Cameron: ISIS 'might be happy' with Brexit
Prime Minister David Cameron could have faced an embarrassing defeat in the Commons Reuters

The UK government has agreed to sign-up to a Labour-led move that will exclude the NHS from the EU-US TTIP deal that is currently under discussion. Labour leader Jeremy Corbyn is a big critic of the Transatlantic Trade and Investment Partnership (TTIP) and his backbenchers have led the call for an amendment to protect the NHS to be enshrined in law.

More than 25 Tory MPs are said to have signed the amendment amid the prospect of an embarrassing defeat in the Commons. Downing Street has agreed to the measures.
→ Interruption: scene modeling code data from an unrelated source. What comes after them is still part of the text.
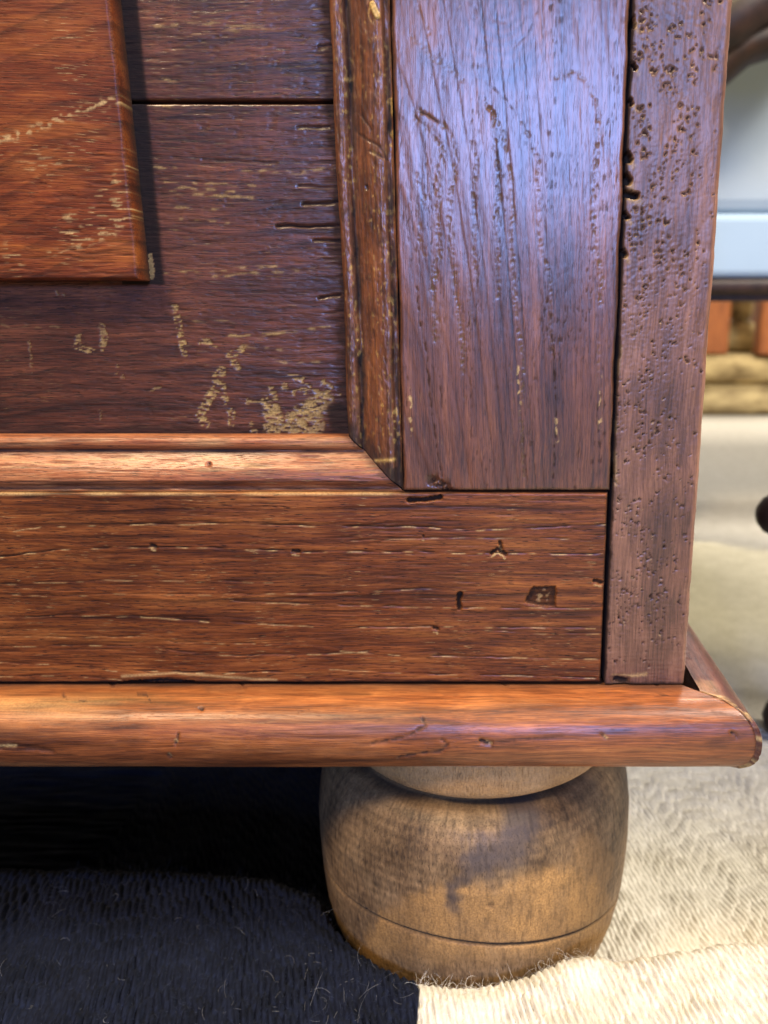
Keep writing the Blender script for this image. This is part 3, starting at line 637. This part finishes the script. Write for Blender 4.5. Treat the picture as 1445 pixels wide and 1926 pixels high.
# side return, a little proud of the mitre and standing off the post
ls = axis(-.0225, .28, .0006, hi=.03, dc=.004)
Lg, Pg = np.meshgrid(ls, pn); Zg = np.meshgrid(ls, zn)[1]
Pg2 = np.maximum(Pg, .0032) + .0011
off = .0010
tt = (Lg - ls[0]) / (ls[-1] - ls[0]); st = -(Pg2 + .0002); Y = st + tt * (ls[-1] - st)
disp = .0002 * fbm(Y * 60, Zg * 200, 420, 3) + .0005 * sm(.1, .5, fbm(Y * 260, Zg * 500, 421, 2)) * sm(.012, .0, Y - st)
dirt = .3 * sm(.1, .5, fbm(Y * 60, Pg * 400, 422, 2)) + -.0 + .5 * sm(.004, 0, Y - st) * sm(.2, .5, fbm(Y * 300, Zg * 600, 423, 2))
wear = .8 * sm(-.1, .35, fbm(Y * 350, Zg * 350, 424, 2)) * sm(.005, .0, Y - st)
tone = .5 + .1 * fbm(Y * 40, Pg * 300, 425, 3)
patch = sm(.0, .002, Y + .0170) * sm(.004, .002, Y + .0) * sm(.013, .009, Pg2); tone += .3 * patch; wear = np.maximum(wear, patch * .22)
Ps = np.stack([X0 + Pg2 - disp, Y, Zg + off * .3 - disp * .6], -1); As = attr4(wear, dirt, tone)
cap = Ps[:, :1].copy(); cap[..., 0] = X0 + .004 + (cap[..., 0] - X0 - .004) * .72; cap[..., 2] = ZB - HT / 2 + (cap[..., 2] - ZB + HT / 2) * .72; cap[..., 1] = -(cap[..., 0] - X0) - .0002
ac = As[:, :1].copy(); ac[..., 1] = .8
grid('base_moulding', np.concatenate([cap, Ps], 1), np.concatenate([ac, As], 1), M_SIDE, cab)

# splinters at the mitre
sp = []
for i in range(9):
    px = RNG.uniform(1345, 1415); py = np.interp(px, [1345, 1380, 1415], [1300, 1318, 1352]) + RNG.uniform(-4, 4)
    x = .0719 + np.interp(px, [1340, 1415], [.006, .0190]) + RNG.uniform(-.0015, .0015); p = x - .0719
    z = ZB - HT / 2 + HT / 2 * (max(0, 1 - (max(0, p - .0075) / (PR - .0075)) ** 2.35)) ** (1 / 2.35)
    L = RNG.uniform(.002, .005); a = RNG.uniform(-.25, .25)
    s0 = np.array([x, -p - .0002, z + .0002]); d = np.array([.62, -.62, -.9 * max(0, p - .008) / .0125 + RNG.uniform(-.12, .12)]) + .2 * math.sin(a)
    k = np.linspace(-.5, .7, 8)[:, None]; sp.append(s0 + d * L * k + np.array([0, 0, .0007]) * np.sin(k * 3) * .4)
M_SPL = plain('raw_splinter_wood', (.30, .13, .05), (.62, .36, .16), 500, .5, .3)
tubes('splinter', np.array(sp), RNG.uniform(.00010, .0003, len(sp)), M_SPL, cab, 5)['kind'] = 'stuff'

# --- carcass behind the front: dark inside, side, back, bottom, top
box('carcass', (XL, .0125, ZB - HT + .0022), (X0 - .0035, .275, ZT), M_DARK, cab)
box('side_panel', (X0 - .0034, .0306, ZB + .001), (X0 - .0012, .2745, ZT - .001), M_POST, cab)
box('top_board', (XL - .006, -.012, ZT + .0005), (X0 + .014, .285, ZT + .02), M_BASE, cab, .004)

# --- bun foot, turned, with scored line
fc = (-.0040, .0240)
pr = [(.030,.0002),(.038,.0006),(.0440,.0040),(.0482,.0080),(.0522,.0140),(.0560,.0217),(.0588,.0310),(.0606,.0400),(.0616,.0520),(.0621,.0640),(.0620,.0760),(.0608,.0860),(.0590,.0925),(.0564,.0975),(.0530,.1003),(.0485,.1012),(.0462,.1016),(.0455,.1026),(.0462,.1034),(.0498,.1036),(.0516,.1041),(.0525,.1056),(.0528,.1080),(.0524,.1130),(.0522,.1185),(.050,.1190)]
pr = np.array(pr); cs = np.concatenate([[0], np.cumsum(np.hypot(np.diff(pr[:, 0]), np.diff(pr[:, 1])))])
ga = .043                                             # mean height of the scored line
sgv = np.interp(ga, pr[:, 1], cs)
sv = np.sort(np.concatenate([np.linspace(0, cs[-1], 150), sgv + np.linspace(-.0012, .0012, 14)]))
def smooth_interp(s, v):
    k = np.interp(s, cs, v); kk = np.interp(s - .0012, cs, v); k3 = np.interp(s + .0012, cs, v); return (k + kk + k3) / 3
rv, zv = smooth_interp(sv, pr[:, 0]), smooth_interp(sv, pr[:, 1])
av = np.linspace(-np.pi, np.pi, 560, endpoint=False)
# denser at the front
av = av + .0 * av
A_, R_ = np.meshgrid(av, rv); Z_ = np.meshgrid(av, zv)[1]; S_ = np.meshgrid(av, sv)[1]
zgv = -.008 * np.cos(A_) - .0138 * np.sin(A_)
wgt = np.interp(Z_, [0, ga, .085], [0, 1, 0])
Zw = Z_ + zgv * wgt
Rw = np.interp(Zw, pr[:18, 1], pr[:18, 0]); R_ = np.where(Z_ < .085, Rw, R_)
arc_ = A_ * .06
groove = np.exp(-((S_ - sgv) / .00068) ** 2)
disp = -groove * .0012 + .0002 * fbm(arc_ * 60, Zw * 60, 500, 3) + .00008 * fbm(arc_ * 700, Zw * 260, 501, 3)
dents = sm(.45, .7, fbm(arc_ * 220, Zw * 260, 502, 2)); disp -= dents * .0004
def foot_uv(px, py):
    dx, dy = (px - PX0) / FPX, (py - PY0) / FPX
    best = None
    for t in np.linspace(.15, .35, 500):
        x, y, z = t * dx, -CD + t * (CT - dy * ST), CZ + t * (-ST - dy * CT)
        r = math.hypot(x - fc[0], y - fc[1]); rr = np.interp(z, pr[:18, 1], pr[:18, 0])
        if r <= rr: return (math.atan2(y - fc[1], x - fc[0]) * .06, z)
    return (math.atan2(-CD - fc[1], t * dx - fc[0]) * .06, z)
jx, jz = arc_ + .002 * fbm(arc_ * 120, Zw * 120, 503, 3), Zw + .002 * fbm(arc_ * 120, Zw * 120, 504, 3)
vx, vy, vz = fc[0] + R_ * np.cos(A_), fc[1] + R_ * np.sin(A_) + CD, Zw - CZ
dep = vy * CT - vz * ST; IX = PX0 + FPX * vx / dep; IY = PY0 - FPX * (vy * ST + vz * CT) / dep; front = np.sin(A_) < 0
IX = IX + 9 * fbm(arc_ * 160, Zw * 160, 520, 3); IY = IY + 9 * fbm(arc_ * 160, Zw * 160, 521, 3)
inside = Z_ < .1015
lit = stroke(jx, jz, [foot_uv(*p) for p in ((745,1718), (830,1700), (900,1705), (1000,1700), (1080,1690))], .0085)
up = np.interp(IX, [600, 690, 720, 760, 830, 880, 930, 1000, 1060, 1120, 1160], [1900, 1760, 1712, 1690, 1662, 1650, 1672, 1640, 1625, 1640, 1700])
lit2 = sm(-16, 22, IY - up + 14 * fbm(arc_ * 500, Zw * 160, 530, 2)) * sm(1835, 1770, IY) * sm(1175, 1120, IX) * front  # orange lit patch below the shade line painted in, partly bare wood tone
wear = .70 * lit2 * inside * (.75 + .5 * sm(-.4, .4, fbm(arc_ * 90, Zw * 60, 522, 2)))
wear = np.maximum(wear, .35 * inside * sm(.35, .8, stroke(jx, jz, [foot_uv(*p) for p in ((1100,1600), (1140,1640))], .008)))
bd = lambda pts, w: np.exp(-(dist(IX / 1e4, IY / 1e4, [(a / 1e4, b / 1e4) for a, b in pts], .012) * 1e4 / w) ** 2)
blob = np.maximum.reduce([bd([(975,1495), (985,1540), (965,1590)], 45), bd([(960,1600), (900,1620)], 38), .75 * bd([(895,1635), (850,1668), (855,1700)], 20)]); blob = sm(.15, .95, blob + .25 * fbm(arc_ * 300, Zw * 300, 532, 2)) * inside * front
wear *= 1 - .9 * blob
tone = .42 + .15 * fbm(arc_ * 50, Zw * 50, 505, 3) - .10 * sm(.25, .5, perlin(arc_ * 700 + 3, Zw * 120, 533)) + .05 * np.sin(Zw * 1900 + 2 * fbm(arc_ * 20, Zw * 40, 534, 2)) + .08 * fbm(arc_ * 420, Zw * 160, 506, 2) + .10 * sm(.2, .5, fbm(arc_ * 700, Zw * 700, 531, 2)) + .12 * sm(.045, .02, Zw)
tone -= .08 * sm(.055, .075, Zw) * inside * (.6 + .6 * sm(-.3, .3, fbm(arc_ * 60, Zw * 60, 507, 2)))
tick = sm(.25, .45, perlin(arc_ * 900, Zw * 130, 508)) * inside
dirt = np.maximum(groove * .97, tick * .30); dirt = np.maximum(dirt, dents * .3)
dirt = np.maximum(dirt, .6 * sm(.0020, .0005, np.abs(Z_ - .1022)))
nk = ~inside; wear = np.where(nk, .40 + .25 * sm(-.2, .4, fbm(arc_ * 120, Zw * 600, 509, 2)), wear); tone = np.where(nk, .62 + .2 * fbm(arc_ * 60, Zw * 300, 510, 2), tone)
Rf = R_ + disp
nkx = np.where(Z_ > .1022, 1.0, 0.0); Rf = Rf - .0006 * nkx
P = away(np.stack([fc[0] + .0030 * nkx + Rf * np.cos(A_), fc[1] + Rf * np.sin(A_), Zw], -1))
P[..., 2] = np.minimum(P[..., 2], ZB - HT + .0008)
grid('bun_foot', P, attr4(wear, dirt, tone, np.maximum(blob * .80, 0)), M_FOOT, cab, wrap=True, flip=True)

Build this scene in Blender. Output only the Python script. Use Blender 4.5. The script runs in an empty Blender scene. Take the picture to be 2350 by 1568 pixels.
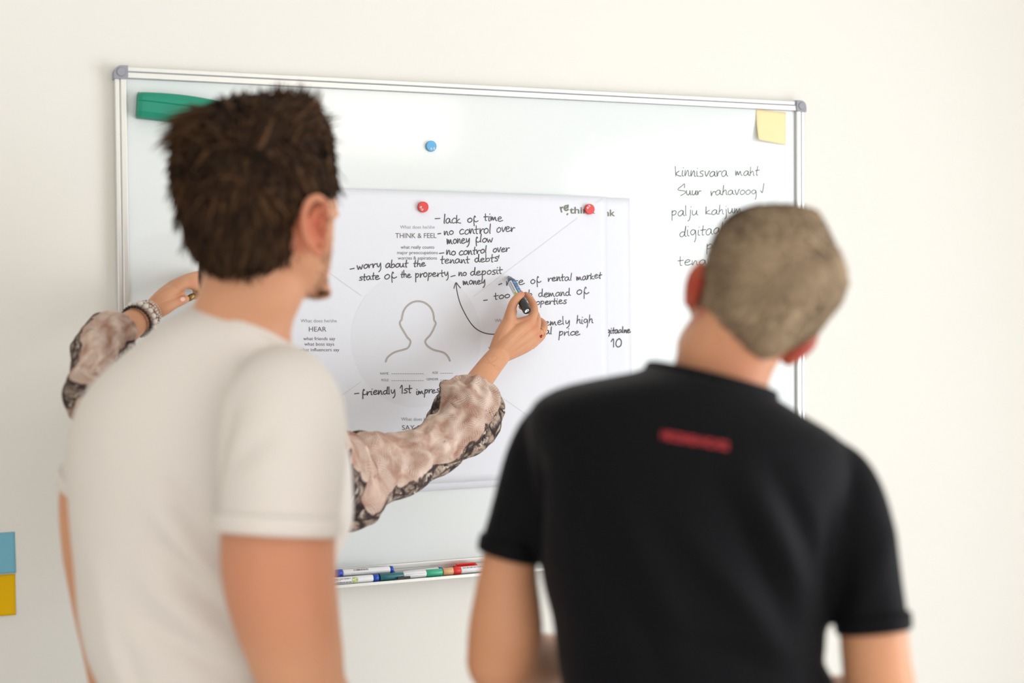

Cameron's rebels were said to have been willing to join forces with Labour and the SNP to make an amendment to the Queen's Speech to safeguard the NHS.

The secretive TTIP agreement between the EU and the US is essentially a deal which aims to cut business tariffs and regulatory barriers between the US and EU countries. This will potentially make it easier for businesses to access either side of each other's markets.

Proponents argue that the increased free trade will promote multilateral economic growth but concerns have been raised about the pact's secrecy and that it will make it difficult for national governments to regulate their own markets.

Critics in the UK are concerned that the deal could potentially impact the NHS by allowing private firms running health services to sue the British government if they chose to return the services to the public sector.

A Number 10 spokesman told the BBC that they would accept the amendment: "As we've said all along, there is no threat to the NHS from TTIP. So if this amendment is selected, we'll accept it."

A Commons defeat would be particularly embarrassing as an amendment to the Queen's Speech, which is written by the Prime Minister and sets out the government's legislative programme for the year ahead, has not been challenged successfully since 1924.

But former Labour minister Rachel Reeves said EU officials have said that health services in its member states will not be affected by the TTIP deal. Writing on the Labour List website, she said: "Those who want Britain to leave the EU need to stop preying on British peoples' love for the NHS by cynically pretending that TTIP poses a threat. It does not.

"They are demeaning their own campaign by arguing a case they know to be untrue. What it will do is open up the American market to British companies, creating opportunities for business that will boost jobs and growth here at home."

But Green Party MP Caroline Lucas said she would vote for the amendment: "The Tory government is a major driving force for TTIP — and David Cameron is one of the deal's top cheerleaders," she said. "If we left the EU, then we could be left with the government negotiating trade deals with the rest of the world. What then?

"With the Tories still in charge, we could then expect the roll out of multiple TTIPs on steroids as Britain negotiated trade deals with countries across the world. That doesn't sound like safety for our NHS to me."